There was a time when people who gave or went to wine and cheese parties were the same effete crew who found any movie with subtitles "meaningful."

Nowadays, the appreciation of win (or at least the drinking of it) is sufficiently widespread so that few people get the giggles when confronted with a sommelier, and the story (true) of the Midwestern columnist who, on being presented with the cork, showed his disdain for such snobbish customs by salting and eating it, seems apocryphal.

It's okay to give a wine and cheese party.

Following are recommendations from four knowledgeable sources on wines you might serve and cheeses to accompany them.

Harry Siegel at Ace Beverage, 2446 18th St. NW., suggests four wines carried by most liquor stores, some of which come in jugs for the budget-minded. With the white wines -- a Chenin Blanc or a Chablis -- Siegel would prefer fruit. For the red, he recommends a Zinfandel, whose fruitier flavor would do well with a sharp cheese, or a Cabernet Sauvignon served with a bland cheese.

The two white wines recommended by Ekkiott Staren of MacArthur Liquors, 4877 MacArthur Blvd NW, are a Cuvee du Baron, a blended burgundy at $2.99 a bottle, to be served with a Port du Salut or a Tilsit, and a Macon Le Grand Cristal, a Pinot Chardonnay, at $4.49 a bottle, paired with a Danish Grand Toast or a Camembert.

For the red wines, he would choose a Bordeaux -- Chateau Bodet 1975, $3.99 -- served with a Boursault, Black Diamond or cheddar, and a 1976 Beaujolais from Jadot, $4.99, served with a Brie or Jarlsberg.

The Original Wine and Cheese Shop, 1413 Wisconsin Ave. NW, suggests for the red wines a La Vieille Ferme, $2.99, a dry, full-bodied wine to be served with a soft cheese, a Brie perhaps, or a Camembert or Coulommier, and an Italian wine, a Pasolini Bardolino, also $2.99, coupled with an Italian Fontina or Aurichio Provolone.
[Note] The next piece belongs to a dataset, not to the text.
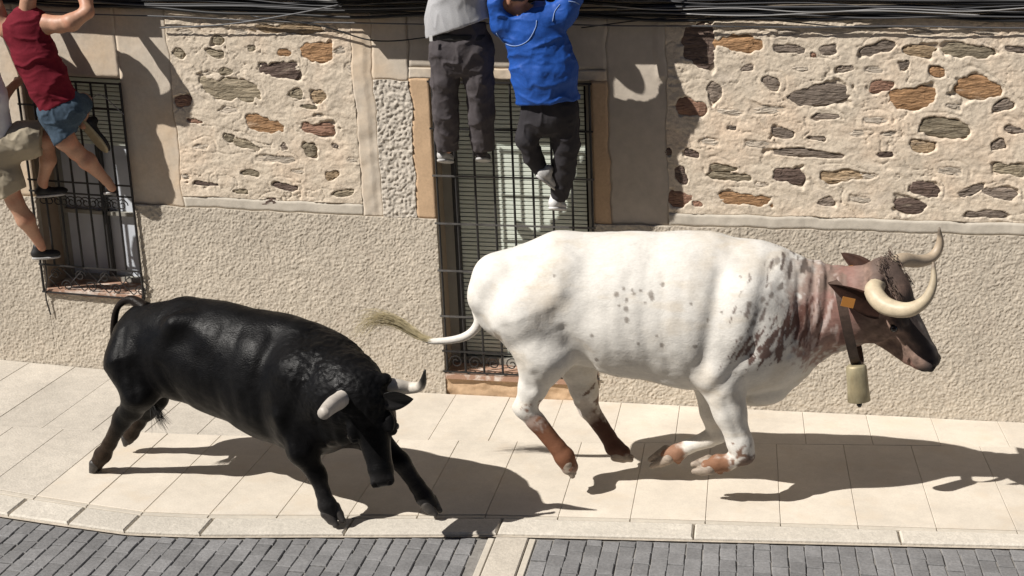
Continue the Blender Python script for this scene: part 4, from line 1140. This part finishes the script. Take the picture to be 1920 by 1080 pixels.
# ================================================================== PEOPLE clinging to the window bars
def hand(S, wrist, d, palm, curl=1.0, sc=1.0, side=1):
    "palm, four bent fingers of different length and a thumb; d = along the hand, palm = the way the palm faces"
    wrist = np.asarray(wrist, float); d = unit(d); palm = np.asarray(palm, float); palm = unit(palm - d * (palm @ d)); x = np.cross(d, palm) * side
    S.cone(wrist, wrist + d * .045 * sc, .026 * sc, .030 * sc, .015)
    S.ell(wrist + d * .055 * sc, sc * np.array([.050, .040, .017]), np.array([d, x, palm]), .012)
    for i, (o, L) in enumerate(((-.030, .062), (-.010, .076), (.010, .080), (.029, .072))):
        a = wrist + sc * (d * .085 + x * o); t = .45 * curl
        b = a + sc * L * .5 * (d * math.cos(t) + palm * math.sin(t)); t2 = 1.35 * curl
        c = b + sc * L * .34 * (d * math.cos(t2) + palm * math.sin(t2)); t3 = 2.2 * curl
        e = c + sc * L * .26 * (d * math.cos(t3) + palm * math.sin(t3))
        S.chain([a, b, c, e], [.0098 * sc, .0090 * sc, .0083 * sc, .0072 * sc], .004)
    a = wrist + sc * (d * .025 + x * .026 + palm * .006); b = a + sc * (d * .030 + x * .026 + palm * .016); c = b + sc * (d * .026 + x * .006 + palm * .018)
    S.chain([a, b, c], [.0135 * sc, .011 * sc, .009 * sc], .008)

def head(S, c, f, up, sc=1.0):
    "skull, jaw, nose, ears, brow; f = the way the face looks"
    c = np.asarray(c, float); f = unit(f); up = np.asarray(up, float); up = unit(up - f * (up @ f)); l = np.cross(up, f); A = np.array([f, l, up])
    P = lambda a, b, q: c + sc * (a * f + b * l + q * up)
    S.ell(P(-.008, 0, .03), sc * np.array([.098, .076, .090]), A, .02)
    S.cone(P(.035, 0, -.03), P(.060, 0, -.085), .060 * sc, .034 * sc, .03)
    S.ell(P(.05, 0, -.02), sc * np.array([.042, .058, .06]), A, .02)
    S.cone(P(.088, 0, .015), P(.108, 0, -.022), .010 * sc, .014 * sc, .012)
    S.cone(P(.084, -.022, -.055), P(.084, .022, -.055), .009 * sc, .009 * sc, .01)
    for s in (-1, 1):
        S.ell(P(-.008, s * .078, -.005), sc * np.array([.020, .009, .031]), A, .008)
        S.ell(P(.084, s * .032, .012), sc * np.array([.014, .017, .010]), A, .008, True)
    return P, A

def wrinkle(V, F, amp, sc, seed):
    N = vnormals(V, F); n = fbm(V * np.array(sc), 3, seed); W = V + .05 * np.stack([fbm(V * 6, 2, seed + 11), fbm(V * 6, 2, seed + 12), fbm(V * 6, 2, seed + 13)], 1)
    r = np.clip(1 - 2.6 * np.abs(fbm(W * np.array(sc), 2, seed + 3)), 0, 1) ** 2; r2 = np.clip(1 - 3 * np.abs(fbm(W * np.array(sc) * 1.9, 2, seed + 5)), 0, 1) ** 2
    return V + N * (amp * (.5 * n + .62 * r + .16 * r2 - .25))[:, None]

def garment(name, S, m, parent, res=.008, amp=.006, sc=(9, 9, 9), seed=0, disp=None):
    V, F = S.build(res); V = wrinkle(V, F, amp, sc, seed)
    return mesh_obj(name, V, F, m, parent, True)

def shoe(heel, toe, up, m, ms, parent, w=.040, sole=.012):
    heel, toe = np.asarray(heel, float), np.asarray(toe, float); d = toe - heel; L = np.linalg.norm(d); d /= L
    up = np.asarray(up, float); up = unit(up - d * (up @ d)); x = np.cross(d, up); A = np.array([d, x, up])
    S = Solid()
    S.ell(heel + d * L * .22 + up * .035, np.array([L * .30, w * .95, .045]), A, .02)
    S.ell(heel + d * L * .66 + up * .024, np.array([L * .38, w * 1.15, .036]), A, .03)
    S.cone(heel + d * L * .2 + up * .05, heel + d * L * .2 + up * .085, .040, .038, .02)
    S.cut(heel + up * .004, -up)
    V, F = S.build(.006); o = mesh_obj('shoe', V, F, m, parent, True)
    S = Solid()
    S.ell(heel + d * L * .25, np.array([L * .30, w * 1.02, .03]), A, .02); S.ell(heel + d * L * .64, np.array([L * .40, w * 1.2, .03]), A, .03)
    S.cut(heel - up * sole, -up); S.cut(heel + up * .008, up)
    V, F = S.build(.006); mesh_obj('sole', V, F, ms, o, True)
    # laces
    for k in range(3):
        c = heel + d * L * (.42 + .1 * k) + up * (.066 - .006 * k)
        mesh_obj('lace', *tube([c - x * .022 - up * .008, c + up * .002, c + x * .022 - up * .008], .004, 5), M['shoe_white'], o)
    return o
VW = np.array([0.0, 1.0, 0.0])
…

For white wines, they recommend a 1976 Macon Village Blanc, a full-bodied, dry burgundy at $4.99 a bottle, to be served with a chevre, a goat cheese, like St. Maure or Montrachet. The other white they recommend is fruitier, a Pasolini Soave at $2.99, good with a Havarti, a German Bianco or Bel Paese.

Jeff Cohen at Capitol Hill Wine and Cheese, 611 Pennsylvania Ave. SE, recommends a Cuvee Jour ou Nuit, a blended burgundy in either red or white, at $3.69 a bottle. With the red he would serve a medium-hard cheese, an Italian Fontina, and with the white "one of the better Swiss cheeses, an Appenzell."
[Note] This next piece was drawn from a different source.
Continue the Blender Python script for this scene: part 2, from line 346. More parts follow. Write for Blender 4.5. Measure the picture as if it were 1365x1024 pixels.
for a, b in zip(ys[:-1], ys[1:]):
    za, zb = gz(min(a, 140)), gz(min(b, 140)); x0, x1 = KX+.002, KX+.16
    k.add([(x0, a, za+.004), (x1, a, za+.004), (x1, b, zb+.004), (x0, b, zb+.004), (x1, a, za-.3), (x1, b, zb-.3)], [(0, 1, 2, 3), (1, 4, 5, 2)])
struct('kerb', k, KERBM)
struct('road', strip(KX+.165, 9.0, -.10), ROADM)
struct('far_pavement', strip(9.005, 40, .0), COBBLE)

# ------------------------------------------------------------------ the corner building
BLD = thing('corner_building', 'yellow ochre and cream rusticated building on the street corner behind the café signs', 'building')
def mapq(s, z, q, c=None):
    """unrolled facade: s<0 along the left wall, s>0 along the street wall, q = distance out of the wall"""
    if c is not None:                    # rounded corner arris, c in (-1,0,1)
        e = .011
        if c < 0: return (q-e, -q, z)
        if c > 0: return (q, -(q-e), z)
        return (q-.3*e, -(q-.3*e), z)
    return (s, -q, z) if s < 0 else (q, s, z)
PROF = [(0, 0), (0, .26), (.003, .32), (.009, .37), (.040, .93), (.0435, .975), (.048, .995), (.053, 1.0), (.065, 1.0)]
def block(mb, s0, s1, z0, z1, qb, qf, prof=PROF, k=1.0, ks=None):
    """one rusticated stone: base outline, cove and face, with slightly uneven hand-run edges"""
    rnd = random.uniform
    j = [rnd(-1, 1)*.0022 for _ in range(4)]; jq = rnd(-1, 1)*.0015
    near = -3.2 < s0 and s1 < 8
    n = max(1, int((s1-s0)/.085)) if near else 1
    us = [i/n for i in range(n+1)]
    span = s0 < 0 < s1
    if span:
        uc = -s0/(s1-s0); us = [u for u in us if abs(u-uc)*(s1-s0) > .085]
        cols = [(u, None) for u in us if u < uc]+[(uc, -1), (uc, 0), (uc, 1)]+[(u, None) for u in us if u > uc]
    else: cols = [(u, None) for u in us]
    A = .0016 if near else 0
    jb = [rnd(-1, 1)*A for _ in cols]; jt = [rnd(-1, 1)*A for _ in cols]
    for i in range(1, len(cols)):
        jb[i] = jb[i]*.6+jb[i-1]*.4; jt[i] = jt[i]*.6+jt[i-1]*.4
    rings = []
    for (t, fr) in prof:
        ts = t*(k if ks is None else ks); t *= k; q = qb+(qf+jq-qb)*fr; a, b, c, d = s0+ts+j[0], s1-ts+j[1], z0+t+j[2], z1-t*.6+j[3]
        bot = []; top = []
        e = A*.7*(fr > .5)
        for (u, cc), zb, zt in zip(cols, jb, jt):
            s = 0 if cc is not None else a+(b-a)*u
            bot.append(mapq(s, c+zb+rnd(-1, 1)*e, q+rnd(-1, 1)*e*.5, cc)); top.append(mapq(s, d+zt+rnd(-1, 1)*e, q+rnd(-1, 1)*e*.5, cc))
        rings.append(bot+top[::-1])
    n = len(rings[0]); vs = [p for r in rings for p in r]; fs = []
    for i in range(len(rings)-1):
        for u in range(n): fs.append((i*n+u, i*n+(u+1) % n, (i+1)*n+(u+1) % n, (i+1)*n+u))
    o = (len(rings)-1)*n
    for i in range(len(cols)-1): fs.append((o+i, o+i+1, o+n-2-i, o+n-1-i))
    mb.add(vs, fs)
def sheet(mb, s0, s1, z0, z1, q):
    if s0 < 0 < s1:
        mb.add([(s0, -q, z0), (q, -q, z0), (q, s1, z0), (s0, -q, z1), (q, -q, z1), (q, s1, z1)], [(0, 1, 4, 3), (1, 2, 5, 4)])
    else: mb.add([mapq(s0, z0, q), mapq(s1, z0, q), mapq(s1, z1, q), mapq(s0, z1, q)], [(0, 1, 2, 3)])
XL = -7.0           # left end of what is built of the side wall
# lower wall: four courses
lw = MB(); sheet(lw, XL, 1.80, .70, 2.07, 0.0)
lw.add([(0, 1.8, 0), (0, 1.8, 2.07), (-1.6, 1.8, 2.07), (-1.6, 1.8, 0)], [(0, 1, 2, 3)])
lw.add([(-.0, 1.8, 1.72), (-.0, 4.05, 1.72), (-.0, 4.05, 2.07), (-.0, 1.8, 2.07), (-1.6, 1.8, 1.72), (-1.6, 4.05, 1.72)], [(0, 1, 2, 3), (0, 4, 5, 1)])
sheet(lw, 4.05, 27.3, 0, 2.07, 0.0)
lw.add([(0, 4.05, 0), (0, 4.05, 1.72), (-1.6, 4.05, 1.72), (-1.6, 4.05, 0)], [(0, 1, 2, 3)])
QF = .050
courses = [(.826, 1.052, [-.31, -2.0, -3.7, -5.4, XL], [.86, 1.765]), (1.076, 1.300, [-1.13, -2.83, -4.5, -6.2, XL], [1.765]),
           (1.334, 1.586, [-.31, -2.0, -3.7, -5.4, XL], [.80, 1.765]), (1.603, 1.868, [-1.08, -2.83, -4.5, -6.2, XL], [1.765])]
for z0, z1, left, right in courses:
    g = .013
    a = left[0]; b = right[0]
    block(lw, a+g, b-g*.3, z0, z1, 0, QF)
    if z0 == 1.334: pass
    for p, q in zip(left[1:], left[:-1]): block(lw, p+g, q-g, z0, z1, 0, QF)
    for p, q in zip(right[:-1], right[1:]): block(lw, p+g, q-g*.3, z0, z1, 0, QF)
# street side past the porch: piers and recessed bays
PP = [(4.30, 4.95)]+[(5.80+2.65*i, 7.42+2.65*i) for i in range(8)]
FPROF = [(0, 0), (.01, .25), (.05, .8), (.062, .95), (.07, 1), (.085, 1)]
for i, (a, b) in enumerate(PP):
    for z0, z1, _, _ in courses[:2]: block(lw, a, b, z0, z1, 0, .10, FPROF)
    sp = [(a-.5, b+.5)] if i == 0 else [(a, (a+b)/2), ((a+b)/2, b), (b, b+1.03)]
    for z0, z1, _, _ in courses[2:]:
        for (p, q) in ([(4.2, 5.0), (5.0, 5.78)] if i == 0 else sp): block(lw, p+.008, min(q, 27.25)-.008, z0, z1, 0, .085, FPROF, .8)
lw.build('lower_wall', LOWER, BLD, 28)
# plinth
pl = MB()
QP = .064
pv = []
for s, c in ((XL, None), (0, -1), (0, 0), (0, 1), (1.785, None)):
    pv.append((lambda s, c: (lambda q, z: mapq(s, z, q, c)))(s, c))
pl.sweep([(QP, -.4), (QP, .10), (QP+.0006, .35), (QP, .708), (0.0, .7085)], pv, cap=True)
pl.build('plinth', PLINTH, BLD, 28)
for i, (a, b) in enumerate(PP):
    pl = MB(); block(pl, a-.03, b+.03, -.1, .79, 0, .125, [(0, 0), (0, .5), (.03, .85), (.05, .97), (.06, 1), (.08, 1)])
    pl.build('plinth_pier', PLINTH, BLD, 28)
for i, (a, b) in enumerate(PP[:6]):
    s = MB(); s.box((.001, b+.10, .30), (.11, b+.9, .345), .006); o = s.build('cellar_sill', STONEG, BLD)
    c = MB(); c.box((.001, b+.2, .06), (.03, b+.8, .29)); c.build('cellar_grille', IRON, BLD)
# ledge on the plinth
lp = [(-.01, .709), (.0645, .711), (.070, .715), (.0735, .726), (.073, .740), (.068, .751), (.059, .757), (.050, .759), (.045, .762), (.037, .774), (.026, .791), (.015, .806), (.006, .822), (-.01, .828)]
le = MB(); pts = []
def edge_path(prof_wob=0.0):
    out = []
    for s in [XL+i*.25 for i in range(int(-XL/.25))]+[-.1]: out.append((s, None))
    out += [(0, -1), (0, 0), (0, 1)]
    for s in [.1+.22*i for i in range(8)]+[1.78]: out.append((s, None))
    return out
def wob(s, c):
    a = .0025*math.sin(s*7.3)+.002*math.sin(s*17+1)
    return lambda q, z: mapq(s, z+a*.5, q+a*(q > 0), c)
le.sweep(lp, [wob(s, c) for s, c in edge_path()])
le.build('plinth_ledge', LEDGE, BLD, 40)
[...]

His other choice in red wine is Paul Beaudet's Beaujolais Village Chermieux, 1976, at $4.89 a bottle, slightly drier than most Beaujolais. With it, he chooses a soft, runny cheese: "My favorite would be Valembert."

With his second choice of white wine, Castel's Muscadet Sevre et Maine at $3.49 a bottle, he would serve a chevre, Montrachet Buche.